Hoy, como he dicho, un nuevo dolor me acompaña, pues no había sentido, en lo que llevo de pobre existencia, la compañía de un maestro. Compañía que desde la distancia, y sin conocerme, me compartió sin mayor interés. Saber que aquello que en ese hombre se construyó durante 87 años se ha ido, le duele a la humanidad, pues personas como él sostienen esta esfera perdida. Parecen quedar cada vez menos: ese es el pesimismo, tal vez realismo, del que parecía hablar y que sus ojos veían con dolor todos los días, un dolor que llamaba, desde su casa en Lanzarote, mundo.

Las mujeres que me presentó son la expresión de la vida y la dignidad. Quería, con una responsabilidad de hierro, feminizar esta humanidad masculina. La inteligencia, que solo es social, la representan sus mujeres, quienes inspiran, en medio del escenario más cruento, a quienes quieren conservar la bondad más profunda, que a veces está al límite de desaparecer. Para este ciudadano el ser humano, en esencia, parecía malo, sin embargo, la mujer lo contradecía, y era esa mujer la que soportaba y mostraba que pequeñas bondades, hasta en el ambiente más extremo, florecían sin decir mucho, sin mucha algarabía.

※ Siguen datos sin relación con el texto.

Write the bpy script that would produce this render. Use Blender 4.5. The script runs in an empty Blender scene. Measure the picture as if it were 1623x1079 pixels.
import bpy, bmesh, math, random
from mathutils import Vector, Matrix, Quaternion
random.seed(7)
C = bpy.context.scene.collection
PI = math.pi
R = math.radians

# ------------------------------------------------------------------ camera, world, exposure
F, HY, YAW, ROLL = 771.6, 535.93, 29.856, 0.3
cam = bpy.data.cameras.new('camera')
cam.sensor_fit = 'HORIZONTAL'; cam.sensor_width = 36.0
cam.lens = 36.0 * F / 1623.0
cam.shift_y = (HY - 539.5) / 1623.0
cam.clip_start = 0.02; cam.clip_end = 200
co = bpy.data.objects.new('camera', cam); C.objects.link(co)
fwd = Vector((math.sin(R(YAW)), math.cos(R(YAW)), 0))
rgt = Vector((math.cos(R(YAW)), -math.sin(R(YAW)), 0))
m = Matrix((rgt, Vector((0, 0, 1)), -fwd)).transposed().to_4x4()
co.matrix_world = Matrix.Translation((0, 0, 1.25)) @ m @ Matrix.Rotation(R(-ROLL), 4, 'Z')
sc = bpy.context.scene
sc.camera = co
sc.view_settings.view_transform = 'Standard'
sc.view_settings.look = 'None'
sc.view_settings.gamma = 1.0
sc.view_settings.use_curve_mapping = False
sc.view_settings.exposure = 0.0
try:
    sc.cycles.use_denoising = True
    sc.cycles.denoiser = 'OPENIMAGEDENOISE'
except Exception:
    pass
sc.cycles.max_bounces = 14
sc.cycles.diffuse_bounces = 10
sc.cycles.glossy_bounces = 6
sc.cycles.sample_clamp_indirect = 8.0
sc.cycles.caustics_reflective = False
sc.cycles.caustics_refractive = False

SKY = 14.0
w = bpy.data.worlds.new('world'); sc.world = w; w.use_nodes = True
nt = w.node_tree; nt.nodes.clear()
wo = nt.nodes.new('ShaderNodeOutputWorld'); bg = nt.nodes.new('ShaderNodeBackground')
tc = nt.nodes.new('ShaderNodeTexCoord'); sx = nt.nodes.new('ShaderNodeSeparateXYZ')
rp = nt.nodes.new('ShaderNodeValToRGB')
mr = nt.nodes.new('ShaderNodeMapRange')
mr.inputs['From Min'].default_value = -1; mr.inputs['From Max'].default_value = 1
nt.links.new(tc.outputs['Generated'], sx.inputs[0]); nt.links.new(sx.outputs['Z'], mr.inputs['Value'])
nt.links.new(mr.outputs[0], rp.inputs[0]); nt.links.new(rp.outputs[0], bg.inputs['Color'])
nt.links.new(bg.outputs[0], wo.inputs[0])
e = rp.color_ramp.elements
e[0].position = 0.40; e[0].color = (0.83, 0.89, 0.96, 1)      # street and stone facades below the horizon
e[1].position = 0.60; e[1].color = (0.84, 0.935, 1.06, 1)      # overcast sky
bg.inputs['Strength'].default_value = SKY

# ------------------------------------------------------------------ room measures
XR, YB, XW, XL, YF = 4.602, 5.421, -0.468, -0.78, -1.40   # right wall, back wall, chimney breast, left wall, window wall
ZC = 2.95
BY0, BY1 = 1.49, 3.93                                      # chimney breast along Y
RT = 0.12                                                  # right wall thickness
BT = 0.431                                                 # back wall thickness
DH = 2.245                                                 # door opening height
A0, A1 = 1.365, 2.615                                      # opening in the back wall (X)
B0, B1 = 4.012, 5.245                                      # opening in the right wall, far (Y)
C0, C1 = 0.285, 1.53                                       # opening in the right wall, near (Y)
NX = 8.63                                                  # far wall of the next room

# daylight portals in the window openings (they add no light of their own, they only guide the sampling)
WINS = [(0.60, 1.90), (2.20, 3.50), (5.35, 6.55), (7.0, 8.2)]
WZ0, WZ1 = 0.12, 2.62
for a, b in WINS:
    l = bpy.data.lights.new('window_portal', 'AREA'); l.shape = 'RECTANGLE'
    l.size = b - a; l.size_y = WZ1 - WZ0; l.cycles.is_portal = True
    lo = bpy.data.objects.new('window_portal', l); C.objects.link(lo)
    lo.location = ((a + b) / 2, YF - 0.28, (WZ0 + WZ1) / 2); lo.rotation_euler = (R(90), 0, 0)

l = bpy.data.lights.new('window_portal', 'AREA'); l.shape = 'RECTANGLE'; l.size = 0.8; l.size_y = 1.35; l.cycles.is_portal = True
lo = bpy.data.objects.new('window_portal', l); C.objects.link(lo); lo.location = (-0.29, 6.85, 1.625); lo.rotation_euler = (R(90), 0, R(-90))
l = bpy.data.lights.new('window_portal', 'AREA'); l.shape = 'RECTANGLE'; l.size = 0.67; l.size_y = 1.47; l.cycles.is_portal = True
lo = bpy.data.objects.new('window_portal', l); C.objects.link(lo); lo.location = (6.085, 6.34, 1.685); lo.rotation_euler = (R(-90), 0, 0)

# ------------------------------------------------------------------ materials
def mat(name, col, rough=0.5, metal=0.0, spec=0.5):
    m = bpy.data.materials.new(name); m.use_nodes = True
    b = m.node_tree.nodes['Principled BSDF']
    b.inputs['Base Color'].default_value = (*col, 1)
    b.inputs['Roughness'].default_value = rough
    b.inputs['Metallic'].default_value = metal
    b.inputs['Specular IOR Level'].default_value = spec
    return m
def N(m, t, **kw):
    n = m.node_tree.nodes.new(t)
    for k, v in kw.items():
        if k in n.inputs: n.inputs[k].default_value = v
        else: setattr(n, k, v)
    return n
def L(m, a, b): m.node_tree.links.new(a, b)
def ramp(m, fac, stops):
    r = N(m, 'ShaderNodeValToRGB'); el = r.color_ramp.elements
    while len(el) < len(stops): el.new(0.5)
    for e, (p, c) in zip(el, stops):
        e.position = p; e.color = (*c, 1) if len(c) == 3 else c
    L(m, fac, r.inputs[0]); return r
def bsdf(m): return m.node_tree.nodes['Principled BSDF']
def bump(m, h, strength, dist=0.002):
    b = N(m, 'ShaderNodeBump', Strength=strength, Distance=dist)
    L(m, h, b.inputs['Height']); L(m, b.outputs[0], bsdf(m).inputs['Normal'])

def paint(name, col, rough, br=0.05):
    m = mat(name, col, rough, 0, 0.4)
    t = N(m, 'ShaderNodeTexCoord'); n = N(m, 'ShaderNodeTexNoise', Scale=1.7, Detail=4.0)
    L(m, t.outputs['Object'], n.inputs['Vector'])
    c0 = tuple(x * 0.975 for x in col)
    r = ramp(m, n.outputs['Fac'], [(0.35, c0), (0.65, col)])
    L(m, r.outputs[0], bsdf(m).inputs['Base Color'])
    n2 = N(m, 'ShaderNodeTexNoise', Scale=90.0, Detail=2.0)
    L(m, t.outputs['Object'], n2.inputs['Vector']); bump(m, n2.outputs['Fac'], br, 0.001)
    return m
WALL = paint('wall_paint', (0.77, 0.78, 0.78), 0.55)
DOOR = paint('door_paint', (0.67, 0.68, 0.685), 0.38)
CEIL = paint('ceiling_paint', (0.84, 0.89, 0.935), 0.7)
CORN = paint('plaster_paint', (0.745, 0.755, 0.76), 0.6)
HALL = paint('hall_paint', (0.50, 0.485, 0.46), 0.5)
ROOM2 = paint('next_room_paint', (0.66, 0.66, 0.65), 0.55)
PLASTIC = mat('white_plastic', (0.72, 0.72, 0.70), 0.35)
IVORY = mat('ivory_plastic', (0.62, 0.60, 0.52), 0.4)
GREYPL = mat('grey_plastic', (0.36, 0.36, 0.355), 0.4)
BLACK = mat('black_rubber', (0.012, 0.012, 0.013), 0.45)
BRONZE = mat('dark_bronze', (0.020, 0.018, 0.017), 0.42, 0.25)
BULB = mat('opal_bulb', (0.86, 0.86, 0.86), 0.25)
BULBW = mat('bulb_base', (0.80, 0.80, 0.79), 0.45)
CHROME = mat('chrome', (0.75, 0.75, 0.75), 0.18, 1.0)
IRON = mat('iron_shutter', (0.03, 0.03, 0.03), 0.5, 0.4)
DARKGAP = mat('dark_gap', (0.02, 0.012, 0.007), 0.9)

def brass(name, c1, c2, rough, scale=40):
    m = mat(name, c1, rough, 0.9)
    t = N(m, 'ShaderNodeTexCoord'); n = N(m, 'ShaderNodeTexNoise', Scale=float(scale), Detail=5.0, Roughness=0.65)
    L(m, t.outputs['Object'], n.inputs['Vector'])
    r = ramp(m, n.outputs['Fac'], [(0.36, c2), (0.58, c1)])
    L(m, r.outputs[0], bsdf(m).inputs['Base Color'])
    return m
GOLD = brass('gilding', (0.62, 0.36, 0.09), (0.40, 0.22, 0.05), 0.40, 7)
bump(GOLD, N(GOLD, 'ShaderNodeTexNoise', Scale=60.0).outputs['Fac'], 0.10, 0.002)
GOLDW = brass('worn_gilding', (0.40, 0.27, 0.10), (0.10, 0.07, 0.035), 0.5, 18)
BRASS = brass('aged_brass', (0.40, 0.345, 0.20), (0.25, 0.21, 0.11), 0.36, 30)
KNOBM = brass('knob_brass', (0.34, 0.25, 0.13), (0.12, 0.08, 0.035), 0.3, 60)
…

Ha muerto. Ya no está más en esta tierra, y quedamos cada vez más solos. Muchos seres humanos habitamos esta cosa redonda que nada la sostiene, esta mancha azul que en medio del infinito se mueve sin saber dónde está. Y las pequeñas conciencias que la habitan parecen, en medio de su impotencia, separase más mientras que con estrechez se miran. Una compañía solitaria es lo que parece imponerse, y la muerte de José, del señor José, de ese que en mi impotencia quisiera que todos tuviéramos, de aquel que esperaría ver en los ojos de los seres humanos, es un dolor de soledad. Pero el dolor que sentiría el discípulo en la distancia cuando ya no estuviera el cuerpo de su maestro respirando, él, con sabiduría y amor, lo previó: José Saramago se quedó conmigo en sus letras, allí está, junto a mí, cuando con la magia de sus libros me dice, con su bella lucidez, qué voy siendo en este jardín imperfecto.